Mineral Adsorbents


Attapulgite is a naturally occuring crystalline mineral that can be basically described as hydrous magnesium-aluminum silicate (see Palygorskite) with a special layer-chain lattice structure and lattice displacement. Such a lattice displacement causes crystals of this mineral to contain undetermined numbers of Na+, Ca+, Fe3+ and Al ions. Attapulgite crystals occur in form of needles, fibers or fibrous formations.

Attapulgite has outstanding colloidal properties, such as high dispersion, high temperature resistivity, salt and alkali resistance as well as high adsorption and bleaching capacities.

Besides, attapulgite possesses certain plastic and adhesive properties. The following is the ideal molecular formula of attapulgite: Mg5Si8O20(HO)2(OH2)4o4H2O.

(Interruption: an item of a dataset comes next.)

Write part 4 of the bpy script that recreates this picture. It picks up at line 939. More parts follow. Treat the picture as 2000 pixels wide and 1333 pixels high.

By virtue of its crystal structure, this mineral falls in between layered and chained silicates. Attapulgite can look like a usual soil while sometimes it also occurs in form of compact aggregates found in sedimentary rocks and erosive layers. Attapulgite crystals are white, grayish or light gray-greenish with some bleakness. Attapulgite clay has a very fine particle size, it is lightweight and crispy and feels smooth and greasy to the touch.

Attapulgite has strong water absorption capacity. When wet, attapulgite exhibits its plastic and adhesive properties and does not form cracks or give much shrinkage at drying. When swelling in water, the mineral loses its form.